--- DATA RECORDS ---
■ ■ ■

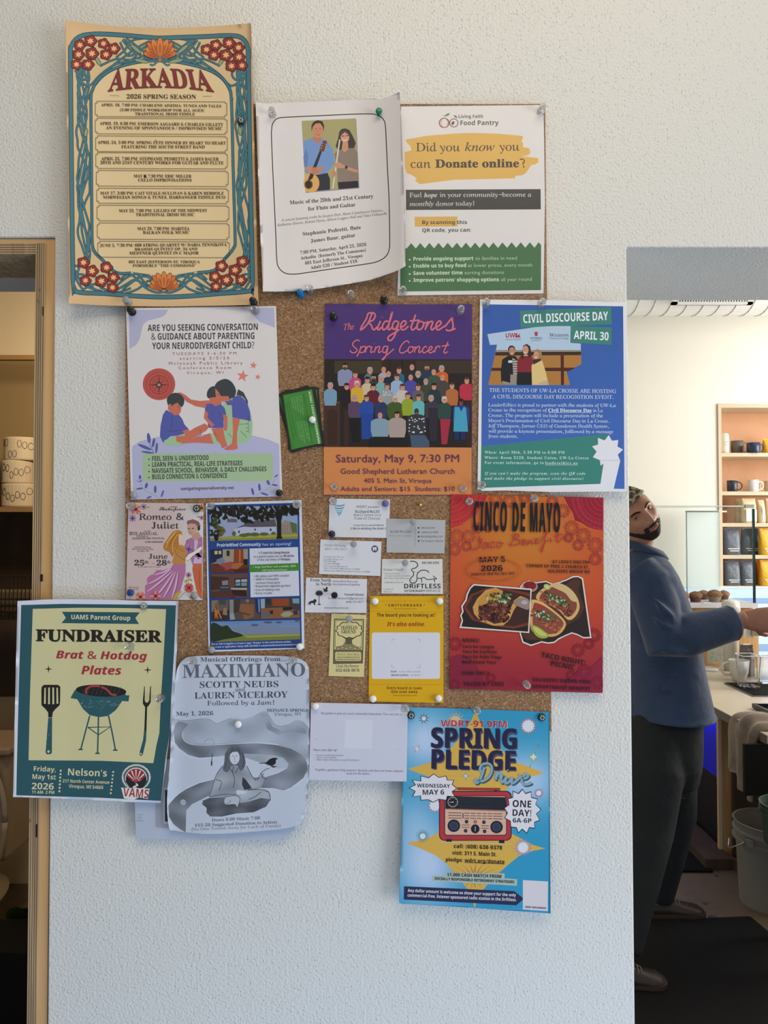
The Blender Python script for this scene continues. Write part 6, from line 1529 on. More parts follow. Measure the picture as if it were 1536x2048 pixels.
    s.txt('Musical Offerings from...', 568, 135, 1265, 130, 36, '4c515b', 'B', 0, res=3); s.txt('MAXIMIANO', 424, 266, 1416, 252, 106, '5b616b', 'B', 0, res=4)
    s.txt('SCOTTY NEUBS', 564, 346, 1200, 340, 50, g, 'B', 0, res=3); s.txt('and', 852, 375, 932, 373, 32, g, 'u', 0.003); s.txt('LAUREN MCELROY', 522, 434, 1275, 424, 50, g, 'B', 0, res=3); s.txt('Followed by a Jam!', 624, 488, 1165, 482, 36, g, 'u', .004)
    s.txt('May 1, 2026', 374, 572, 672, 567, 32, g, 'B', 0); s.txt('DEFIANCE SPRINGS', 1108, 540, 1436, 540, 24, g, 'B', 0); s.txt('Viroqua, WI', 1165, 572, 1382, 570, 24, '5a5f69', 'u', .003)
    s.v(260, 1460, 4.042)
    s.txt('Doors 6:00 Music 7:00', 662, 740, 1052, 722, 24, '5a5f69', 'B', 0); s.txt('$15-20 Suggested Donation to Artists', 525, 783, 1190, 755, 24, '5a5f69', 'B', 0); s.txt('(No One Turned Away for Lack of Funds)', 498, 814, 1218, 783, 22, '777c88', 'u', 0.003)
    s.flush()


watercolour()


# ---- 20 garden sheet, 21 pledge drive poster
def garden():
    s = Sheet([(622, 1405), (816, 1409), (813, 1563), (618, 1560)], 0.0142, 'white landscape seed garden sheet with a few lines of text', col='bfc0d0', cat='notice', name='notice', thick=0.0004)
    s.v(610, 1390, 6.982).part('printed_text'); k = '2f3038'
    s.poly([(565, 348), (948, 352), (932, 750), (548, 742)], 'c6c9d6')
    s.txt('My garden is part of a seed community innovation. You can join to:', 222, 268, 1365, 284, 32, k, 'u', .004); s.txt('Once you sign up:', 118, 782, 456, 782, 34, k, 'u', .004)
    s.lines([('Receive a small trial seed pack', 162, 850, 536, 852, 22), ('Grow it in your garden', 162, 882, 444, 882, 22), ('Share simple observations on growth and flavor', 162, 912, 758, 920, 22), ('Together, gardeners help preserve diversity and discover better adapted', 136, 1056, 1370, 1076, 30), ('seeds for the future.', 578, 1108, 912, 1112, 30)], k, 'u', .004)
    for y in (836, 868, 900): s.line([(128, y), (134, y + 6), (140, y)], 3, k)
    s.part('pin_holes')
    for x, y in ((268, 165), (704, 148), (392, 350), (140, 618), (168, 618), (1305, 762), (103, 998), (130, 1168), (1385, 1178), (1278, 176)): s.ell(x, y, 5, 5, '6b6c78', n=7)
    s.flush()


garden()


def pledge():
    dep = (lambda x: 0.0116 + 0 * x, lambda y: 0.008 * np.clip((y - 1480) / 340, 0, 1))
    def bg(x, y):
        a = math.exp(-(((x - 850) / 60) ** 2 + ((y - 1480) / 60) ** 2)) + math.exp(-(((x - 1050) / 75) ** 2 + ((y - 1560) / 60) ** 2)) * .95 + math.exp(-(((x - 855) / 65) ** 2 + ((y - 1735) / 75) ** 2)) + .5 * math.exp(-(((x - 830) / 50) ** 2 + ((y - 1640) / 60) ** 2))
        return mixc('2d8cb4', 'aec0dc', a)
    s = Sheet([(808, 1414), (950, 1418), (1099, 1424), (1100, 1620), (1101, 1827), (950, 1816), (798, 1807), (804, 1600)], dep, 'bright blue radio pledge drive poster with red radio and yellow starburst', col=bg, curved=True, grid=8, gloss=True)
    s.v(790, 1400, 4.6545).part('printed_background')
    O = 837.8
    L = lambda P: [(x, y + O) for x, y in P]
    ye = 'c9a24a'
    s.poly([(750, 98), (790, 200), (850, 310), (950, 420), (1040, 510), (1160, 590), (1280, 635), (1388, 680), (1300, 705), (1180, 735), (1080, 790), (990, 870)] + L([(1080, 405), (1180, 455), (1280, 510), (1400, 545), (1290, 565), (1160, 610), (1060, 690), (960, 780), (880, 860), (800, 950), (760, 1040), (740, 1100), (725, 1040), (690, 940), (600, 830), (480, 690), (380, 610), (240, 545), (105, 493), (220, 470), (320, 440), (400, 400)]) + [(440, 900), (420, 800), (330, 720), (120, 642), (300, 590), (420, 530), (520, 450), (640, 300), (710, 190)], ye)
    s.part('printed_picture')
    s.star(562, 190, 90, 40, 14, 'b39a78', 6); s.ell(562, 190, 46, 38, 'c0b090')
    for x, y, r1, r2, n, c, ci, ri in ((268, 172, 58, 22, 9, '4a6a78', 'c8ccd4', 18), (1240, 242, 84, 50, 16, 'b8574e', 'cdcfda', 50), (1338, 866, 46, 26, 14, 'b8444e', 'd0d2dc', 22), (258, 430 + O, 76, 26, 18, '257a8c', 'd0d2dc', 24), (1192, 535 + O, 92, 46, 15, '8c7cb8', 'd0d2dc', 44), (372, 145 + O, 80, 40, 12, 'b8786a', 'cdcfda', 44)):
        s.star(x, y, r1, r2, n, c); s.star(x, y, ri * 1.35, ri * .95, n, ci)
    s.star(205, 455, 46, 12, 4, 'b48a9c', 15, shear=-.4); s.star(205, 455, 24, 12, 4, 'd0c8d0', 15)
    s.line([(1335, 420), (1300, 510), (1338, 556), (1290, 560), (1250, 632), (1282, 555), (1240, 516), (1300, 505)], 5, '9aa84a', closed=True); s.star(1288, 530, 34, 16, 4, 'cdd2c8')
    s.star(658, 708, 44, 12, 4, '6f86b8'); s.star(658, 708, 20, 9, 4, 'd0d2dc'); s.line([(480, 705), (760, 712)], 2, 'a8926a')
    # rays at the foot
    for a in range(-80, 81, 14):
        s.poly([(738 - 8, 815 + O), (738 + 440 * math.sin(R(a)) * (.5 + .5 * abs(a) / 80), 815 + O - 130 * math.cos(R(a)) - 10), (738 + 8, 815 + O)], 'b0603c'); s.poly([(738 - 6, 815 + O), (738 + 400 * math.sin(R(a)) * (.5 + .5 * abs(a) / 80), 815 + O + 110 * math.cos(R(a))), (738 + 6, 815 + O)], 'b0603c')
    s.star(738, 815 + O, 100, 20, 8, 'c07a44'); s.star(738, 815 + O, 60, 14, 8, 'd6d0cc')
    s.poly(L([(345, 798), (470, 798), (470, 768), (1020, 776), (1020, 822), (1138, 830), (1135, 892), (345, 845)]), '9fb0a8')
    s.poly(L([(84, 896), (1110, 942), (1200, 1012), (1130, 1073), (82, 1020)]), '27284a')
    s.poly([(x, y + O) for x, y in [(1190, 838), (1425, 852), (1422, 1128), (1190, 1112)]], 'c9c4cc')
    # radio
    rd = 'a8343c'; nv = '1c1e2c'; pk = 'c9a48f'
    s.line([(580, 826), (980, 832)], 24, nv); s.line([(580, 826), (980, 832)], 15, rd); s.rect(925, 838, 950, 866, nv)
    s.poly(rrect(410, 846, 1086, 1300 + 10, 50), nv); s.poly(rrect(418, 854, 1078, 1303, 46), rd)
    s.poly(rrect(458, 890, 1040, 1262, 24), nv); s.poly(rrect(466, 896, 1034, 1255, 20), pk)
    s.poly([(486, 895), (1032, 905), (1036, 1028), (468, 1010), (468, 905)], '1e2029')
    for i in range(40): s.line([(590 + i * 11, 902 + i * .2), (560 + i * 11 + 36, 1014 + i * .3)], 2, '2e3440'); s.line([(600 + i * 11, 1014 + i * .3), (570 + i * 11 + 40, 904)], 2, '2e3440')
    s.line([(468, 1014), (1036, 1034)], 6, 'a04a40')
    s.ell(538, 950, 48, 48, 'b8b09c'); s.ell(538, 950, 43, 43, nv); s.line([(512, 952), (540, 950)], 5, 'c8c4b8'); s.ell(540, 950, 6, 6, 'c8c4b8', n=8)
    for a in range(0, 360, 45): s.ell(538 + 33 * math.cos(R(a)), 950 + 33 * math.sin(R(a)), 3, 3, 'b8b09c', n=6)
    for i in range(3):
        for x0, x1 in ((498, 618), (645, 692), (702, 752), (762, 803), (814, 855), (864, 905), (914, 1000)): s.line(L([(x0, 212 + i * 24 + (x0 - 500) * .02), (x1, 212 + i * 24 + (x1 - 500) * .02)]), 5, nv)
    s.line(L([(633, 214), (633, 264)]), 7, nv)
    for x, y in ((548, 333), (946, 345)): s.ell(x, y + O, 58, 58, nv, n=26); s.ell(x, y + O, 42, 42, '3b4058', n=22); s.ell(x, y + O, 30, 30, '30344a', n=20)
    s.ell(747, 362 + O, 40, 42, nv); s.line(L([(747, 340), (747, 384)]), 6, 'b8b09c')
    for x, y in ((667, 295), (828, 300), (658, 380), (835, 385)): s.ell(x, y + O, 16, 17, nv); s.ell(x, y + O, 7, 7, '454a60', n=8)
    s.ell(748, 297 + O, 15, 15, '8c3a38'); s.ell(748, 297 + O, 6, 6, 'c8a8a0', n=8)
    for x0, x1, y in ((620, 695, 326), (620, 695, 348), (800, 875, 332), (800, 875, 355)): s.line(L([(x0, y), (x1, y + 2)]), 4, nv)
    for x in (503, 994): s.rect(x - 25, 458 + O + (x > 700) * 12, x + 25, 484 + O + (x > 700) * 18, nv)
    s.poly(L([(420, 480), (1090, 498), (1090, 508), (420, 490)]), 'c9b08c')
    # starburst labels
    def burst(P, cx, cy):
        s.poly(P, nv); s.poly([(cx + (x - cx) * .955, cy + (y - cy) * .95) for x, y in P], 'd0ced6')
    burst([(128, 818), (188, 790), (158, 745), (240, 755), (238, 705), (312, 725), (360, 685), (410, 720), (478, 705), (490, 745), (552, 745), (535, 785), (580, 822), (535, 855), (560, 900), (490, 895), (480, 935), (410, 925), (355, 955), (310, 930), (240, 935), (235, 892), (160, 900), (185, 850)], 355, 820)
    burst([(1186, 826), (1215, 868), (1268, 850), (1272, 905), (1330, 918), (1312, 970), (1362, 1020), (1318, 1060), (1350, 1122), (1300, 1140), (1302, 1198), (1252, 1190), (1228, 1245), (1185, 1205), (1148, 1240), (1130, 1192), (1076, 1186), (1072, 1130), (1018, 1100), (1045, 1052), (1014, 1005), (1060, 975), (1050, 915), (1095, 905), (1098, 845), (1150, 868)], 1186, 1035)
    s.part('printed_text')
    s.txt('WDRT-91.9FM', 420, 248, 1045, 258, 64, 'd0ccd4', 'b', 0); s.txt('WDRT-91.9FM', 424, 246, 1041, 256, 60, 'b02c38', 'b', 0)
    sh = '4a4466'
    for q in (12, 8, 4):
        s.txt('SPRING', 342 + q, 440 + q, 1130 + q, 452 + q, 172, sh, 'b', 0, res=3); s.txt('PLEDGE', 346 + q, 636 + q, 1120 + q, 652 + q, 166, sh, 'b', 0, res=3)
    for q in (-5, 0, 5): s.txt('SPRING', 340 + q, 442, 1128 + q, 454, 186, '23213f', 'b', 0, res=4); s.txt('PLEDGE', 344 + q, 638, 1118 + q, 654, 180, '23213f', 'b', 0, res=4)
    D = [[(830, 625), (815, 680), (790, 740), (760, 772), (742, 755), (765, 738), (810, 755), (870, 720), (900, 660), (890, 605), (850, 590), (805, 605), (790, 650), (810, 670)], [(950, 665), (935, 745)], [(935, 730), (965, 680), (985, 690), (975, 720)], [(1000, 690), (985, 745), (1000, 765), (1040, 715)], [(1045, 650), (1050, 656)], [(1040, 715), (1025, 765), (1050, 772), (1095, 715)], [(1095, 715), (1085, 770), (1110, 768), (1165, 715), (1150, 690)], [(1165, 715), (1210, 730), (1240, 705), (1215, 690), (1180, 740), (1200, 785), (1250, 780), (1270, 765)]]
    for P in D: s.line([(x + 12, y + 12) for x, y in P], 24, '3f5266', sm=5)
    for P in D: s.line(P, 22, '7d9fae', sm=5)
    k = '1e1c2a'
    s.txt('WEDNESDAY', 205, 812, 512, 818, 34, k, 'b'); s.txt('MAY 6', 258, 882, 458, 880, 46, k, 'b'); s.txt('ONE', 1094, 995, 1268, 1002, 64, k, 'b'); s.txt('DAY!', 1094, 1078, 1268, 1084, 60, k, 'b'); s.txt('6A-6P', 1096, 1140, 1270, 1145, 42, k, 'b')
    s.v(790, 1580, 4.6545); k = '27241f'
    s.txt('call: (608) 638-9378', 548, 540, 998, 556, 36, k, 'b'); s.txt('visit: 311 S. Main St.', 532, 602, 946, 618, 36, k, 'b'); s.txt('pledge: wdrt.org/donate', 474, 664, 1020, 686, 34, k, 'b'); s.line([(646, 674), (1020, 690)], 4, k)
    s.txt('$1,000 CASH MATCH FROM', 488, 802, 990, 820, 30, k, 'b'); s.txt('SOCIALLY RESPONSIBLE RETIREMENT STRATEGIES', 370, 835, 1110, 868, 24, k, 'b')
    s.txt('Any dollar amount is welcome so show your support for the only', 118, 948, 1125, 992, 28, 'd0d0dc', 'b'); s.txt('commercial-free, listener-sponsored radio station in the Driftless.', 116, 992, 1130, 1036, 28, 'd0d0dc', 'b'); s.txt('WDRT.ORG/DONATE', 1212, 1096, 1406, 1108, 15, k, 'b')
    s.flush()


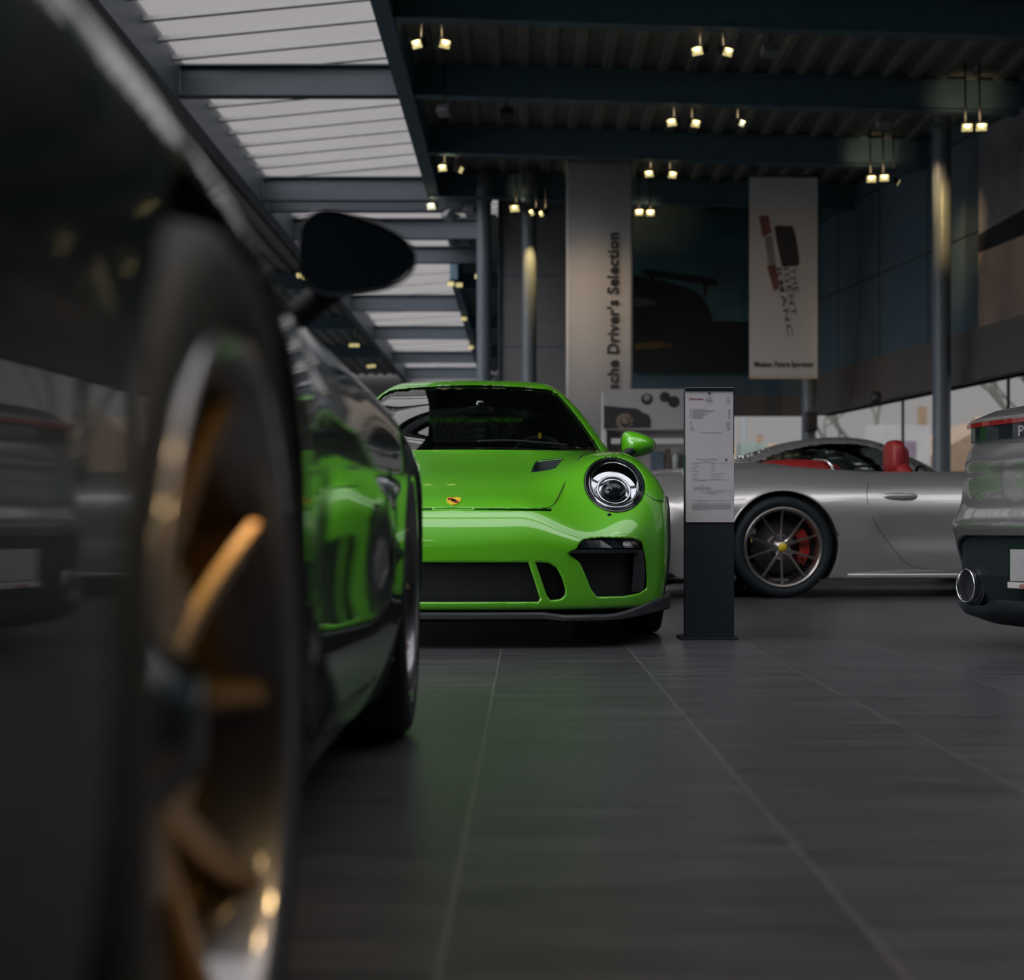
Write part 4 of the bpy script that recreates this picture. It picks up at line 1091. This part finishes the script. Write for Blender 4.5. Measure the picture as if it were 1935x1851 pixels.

■ ■ ■

--- WHAT THE TASK ASKS ---
Leave the pictures out and please restate exactly the lines running from the start of the material through the one with "watercolour()".

--- RESULT BELOW ---
The Blender Python script for this scene continues. Write part 6, from line 1529 on. More parts follow. Measure the picture as if it were 1536x2048 pixels.
    s.txt('Musical Offerings from...', 568, 135, 1265, 130, 36, '4c515b', 'B', 0, res=3); s.txt('MAXIMIANO', 424, 266, 1416, 252, 106, '5b616b', 'B', 0, res=4)
    s.txt('SCOTTY NEUBS', 564, 346, 1200, 340, 50, g, 'B', 0, res=3); s.txt('and', 852, 375, 932, 373, 32, g, 'u', 0.003); s.txt('LAUREN MCELROY', 522, 434, 1275, 424, 50, g, 'B', 0, res=3); s.txt('Followed by a Jam!', 624, 488, 1165, 482, 36, g, 'u', .004)
    s.txt('May 1, 2026', 374, 572, 672, 567, 32, g, 'B', 0); s.txt('DEFIANCE SPRINGS', 1108, 540, 1436, 540, 24, g, 'B', 0); s.txt('Viroqua, WI', 1165, 572, 1382, 570, 24, '5a5f69', 'u', .003)
    s.v(260, 1460, 4.042)
    s.txt('Doors 6:00 Music 7:00', 662, 740, 1052, 722, 24, '5a5f69', 'B', 0); s.txt('$15-20 Suggested Donation to Artists', 525, 783, 1190, 755, 24, '5a5f69', 'B', 0); s.txt('(No One Turned Away for Lack of Funds)', 498, 814, 1218, 783, 22, '777c88', 'u', 0.003)
    s.flush()


watercolour()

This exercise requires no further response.